Presenter: Ed Keating, VP, Content Division, SIIA
Survey of SIIA members
Social networking - only 20 percent don't have plans for it
Facebook ekes out LinkedIn for networking, most use "other" plaforms
Social networking: 81 percent doing to reach new audiences, 41 percent realizing that now
Open issues: Relevance, Control, Copyright/Privacy, Internal Issues, Strategy, Choosing a Platform, Technology Issues, ROI
User-Generated Content: Objectives - 93 percent expect to increase engagement and loyalty
UGC Challenges: Collection/Moderation/Review, Participation
Blogging: 65 percent see blogs having a mixed effect, 75 percent see impact as very critical or somewhat critical - "makes my I.T. staff and corporate staff very nervous"
I'll come back and review this later, Ed went through things very quickly, my first take is that the data reflects our own experiences in our research and consulting practice and in our own professional lives. Publishers are beginning to try to embrace social media with much of the same confusion, fear and skills gap that existed ten years ago when the Web first became a strong emerging factor for mainstream publishers.
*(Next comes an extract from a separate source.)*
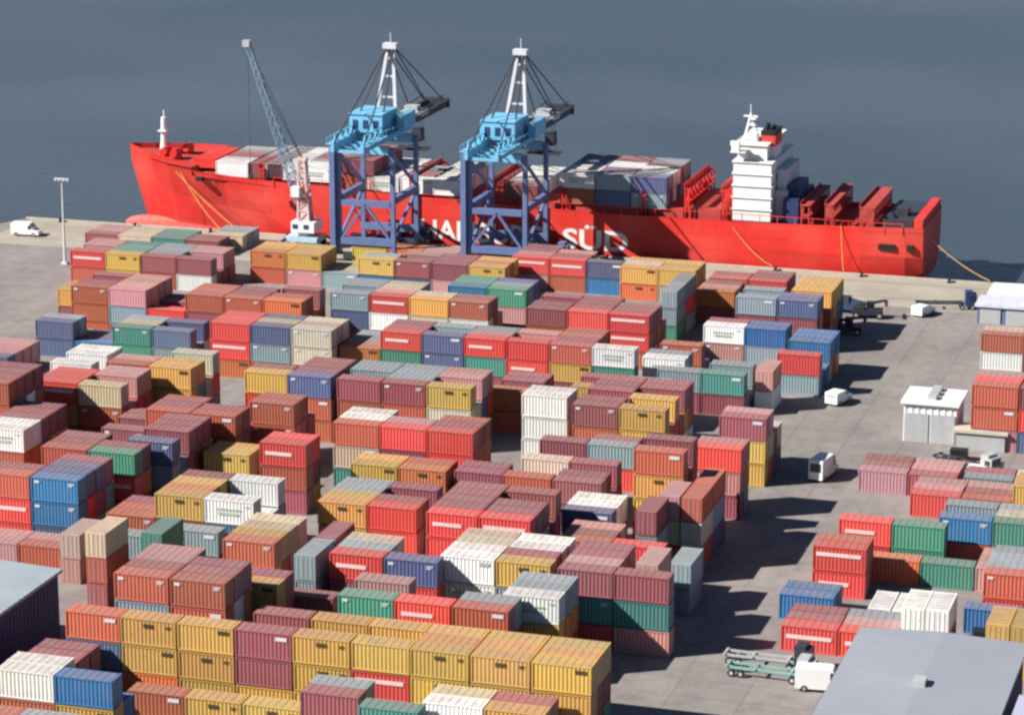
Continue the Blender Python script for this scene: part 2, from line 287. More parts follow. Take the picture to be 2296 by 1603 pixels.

The difficult thing for publishers to accept is that social media takes them much further from their core editorial, marketing and technology strengths than ever before. They will continue to be relevant but with many of the gains moving towards those who were most aggressive in deploying social media technologies that enable content to reside wherever audiences want it there may be unfolding another chapter of disintermediation for publishers. Having been "Googled" for a decade they now must face being "Facebooked." But the good news is that quality content always rises to the top in time, so although publishers will be strongly challenged to keep up with social media trends they'll be an important part of its success for a long time.